Ezinne Nnenna Elele, actor and teaching artist:

“Coming here [India], for the first time and meeting so many people… honestly, was amazing. I didn’t know much about India, Bangladesh or Nepal, and so, being thrown in, in one go… was such a beautiful experience. I realised that so much of the human experience is the same. Also, the differences can be just as beautiful. I wish that we as a world and the United States of America, we tried harder to understand each other.’’

Other participants from the US included Alissa Rose Klusky, dramaturg, director, actor and community programmer; Kayla Alexis Warren, Allen Lees Hughes BIPOC fellow 2022-23; and Maria Cristina Ibarra, theatre artist and educator.


Aakankshya Bhujel, practising theatre artist:

“I was working with a theatre company and was keen on such collaborative assignments as I was feeling stuck and wanted to learn from people beyond my circle. So, I signed up for the programme. I learnt the culture of appreciating others and being vocal and intentional about it from America. I learnt about giving and caring and cooking from Bangladesh. From India, I learnt about being specific, being vocal and changing with times. I want to see a more inclusive society in my country.

Other participants from Nepal were Anup Neupane, theatre artist, poet, songwriter and acting instructor in Nepali movies; Samapika Gautam, social theatre practitioner and researcher; Sanjay Kumar Gupta, aspiring actor and theatre artist; Surabhi Sapkota, art activist; and Vijaya Karki, theatre practitioner, activist and educator.
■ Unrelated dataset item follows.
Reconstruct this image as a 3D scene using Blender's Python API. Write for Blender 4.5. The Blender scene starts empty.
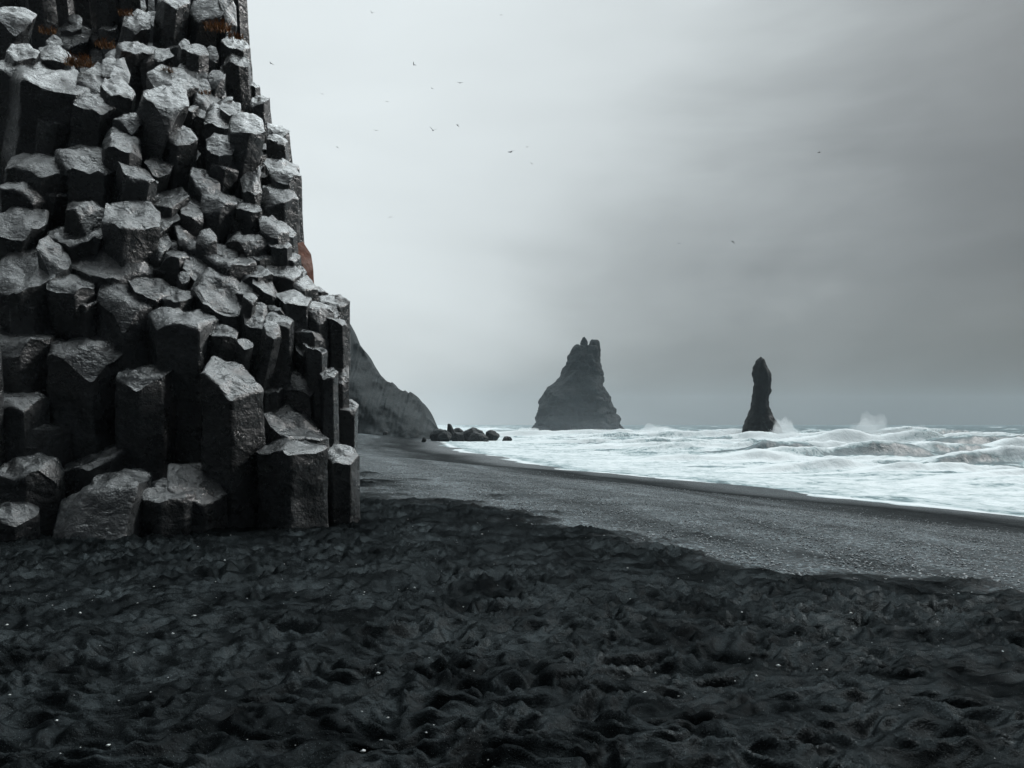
import bpy, bmesh, math, random
import numpy as np
from mathutils import Vector, Matrix, noise as mn

S = bpy.context.scene
COL = S.collection
random.seed(7)
R = math.radians

# ------------------------------------------------------------------ camera
LENS = 28.3
F = 1024 * LENS / 36.0
EYE = 1.6
PITCH = math.atan(40 / F)
cp, sp = math.cos(PITCH), math.sin(PITCH)


def P(px, py, D):
    """world point at distance D (along +Y) seen in the photo at pixel px, py"""
    x = (px - 512) / F
    y = (384 - py) / F
    dx, dy, dz = x, cp - y * sp, sp + y * cp
    t = D / dy
    return Vector((t * dx, D, EYE + t * dz))


cd = bpy.data.cameras.new('camera')
cam = bpy.data.objects.new('camera', cd)
COL.objects.link(cam)
cam.location = (0, 0, EYE)
cam.rotation_euler = (R(90) + PITCH, 0, 0)
cd.lens = LENS
cd.sensor_width = 36
cd.clip_start = 0.05
cd.clip_end = 9000
S.camera = cam

# ------------------------------------------------------------------ numpy gradient noise
_rs = np.random.RandomState(11)
_perm = _rs.permutation(512)
_perm = np.concatenate([_perm, _perm, _perm])
_ang = _rs.rand(512) * 2 * np.pi
_gx, _gy = np.cos(_ang), np.sin(_ang)


def pn(x, y, seed=0):
    x = np.asarray(x, float) + seed * 17.31
    y = np.asarray(y, float) - seed * 9.77
    xi, yi = np.floor(x).astype(np.int64), np.floor(y).astype(np.int64)
    fx, fy = x - xi, y - yi
    u = fx * fx * fx * (fx * (fx * 6 - 15) + 10)
    v = fy * fy * fy * (fy * (fy * 6 - 15) + 10)

    def g(ix, iy, dx, dy):
        h = _perm[_perm[ix & 511] + (iy & 511)]
        return _gx[h] * dx + _gy[h] * dy
    a = g(xi, yi, fx, fy)
    b = g(xi + 1, yi, fx - 1, fy)
    c = g(xi, yi + 1, fx, fy - 1)
    d = g(xi + 1, yi + 1, fx - 1, fy - 1)
    return 1.5 * ((a * (1 - u) + b * u) * (1 - v) + (c * (1 - u) + d * u) * v)


def fbm(x, y, seed=0, n=4, gain=.5):
    s, a, k = 0, 1, 1
    for i in range(n):
        s = s + a * pn(np.asarray(x) * k, np.asarray(y) * k, seed + i * 3)
        a *= gain
        k *= 2.03
    return s


def sst(a, b, x):
    t = np.clip((np.asarray(x, float) - a) / (b - a), 0, 1)
    return t * t * (3 - 2 * t)


# ------------------------------------------------------------------ helpers
def tag(o, label=None, cat=None, group=None, kind=None):
    if label: o['label'] = label
    if cat: o['category'] = cat
    if group: o['group'] = group
    if kind: o['kind'] = kind
    return o


def empty(name, loc):
    o = bpy.data.objects.new(name, None)
    o.empty_display_size = .3
    COL.objects.link(o)
    o.location = loc
    return o


def grid_faces(r, c):
    i = np.arange((r - 1) * c).reshape(r - 1, c)[:, :-1].ravel()
    return np.stack([i, i + 1, i + c + 1, i + c], 1)


def mesh_np(name, V, Fq, smooth=True):
    me = bpy.data.meshes.new(name)
    n, m, k = len(V), len(Fq), Fq.shape[1]
    me.vertices.add(n)
    me.vertices.foreach_set('co', np.ascontiguousarray(V, np.float32).ravel())
    me.loops.add(m * k)
    me.loops.foreach_set('vertex_index', np.ascontiguousarray(Fq, np.int32).ravel())
    me.polygons.add(m)
    me.polygons.foreach_set('loop_start', np.arange(0, m * k, k, dtype=np.int32))
    me.polygons.foreach_set('loop_total', np.full(m, k, np.int32))
    if smooth:
        me.polygons.foreach_set('use_smooth', np.ones(m, bool))
    me.update(calc_edges=True)
    return me


def link(name, me, mat, parent=None, loc=None):
    o = bpy.data.objects.new(name, me)
    COL.objects.link(o)
    if mat is not None and not me.materials:
        me.materials.append(mat)
    if parent is not None: o.parent = parent
    if loc is not None: o.location = loc
    return o


def mesh_py(name, V, Fs, sharp=None, smooth=True, recalc=True):
    me = bpy.data.meshes.new(name)
    me.from_pydata([tuple(v) for v in V], [], Fs)
    if recalc:
        bm = bmesh.new()
        bm.from_mesh(me)
        bmesh.ops.recalc_face_normals(bm, faces=bm.faces)
        bm.to_mesh(me)
        bm.free()
    if smooth:
        me.polygons.foreach_set('use_smooth', np.ones(len(me.polygons), bool))
        if sharp: me.set_sharp_from_angle(angle=R(sharp))
    return me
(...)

Shahla Islam, filmmaker and social entrepreneur:

“Since upbringing and environment differ from country to country, we have noticed biasness and have tried to portray the same through our performance. We communicated complicated ideas and themes in the simplest manner. Accessibility is something I would like to reform. We are not thinking about everyone and need to be more inclusive. For instance, specially abled individuals are sometimes left out from the social infrastructure.’’

Her co-stars include Noureen Sultana, accounts officer; and Purba Gloria Das, performing artist.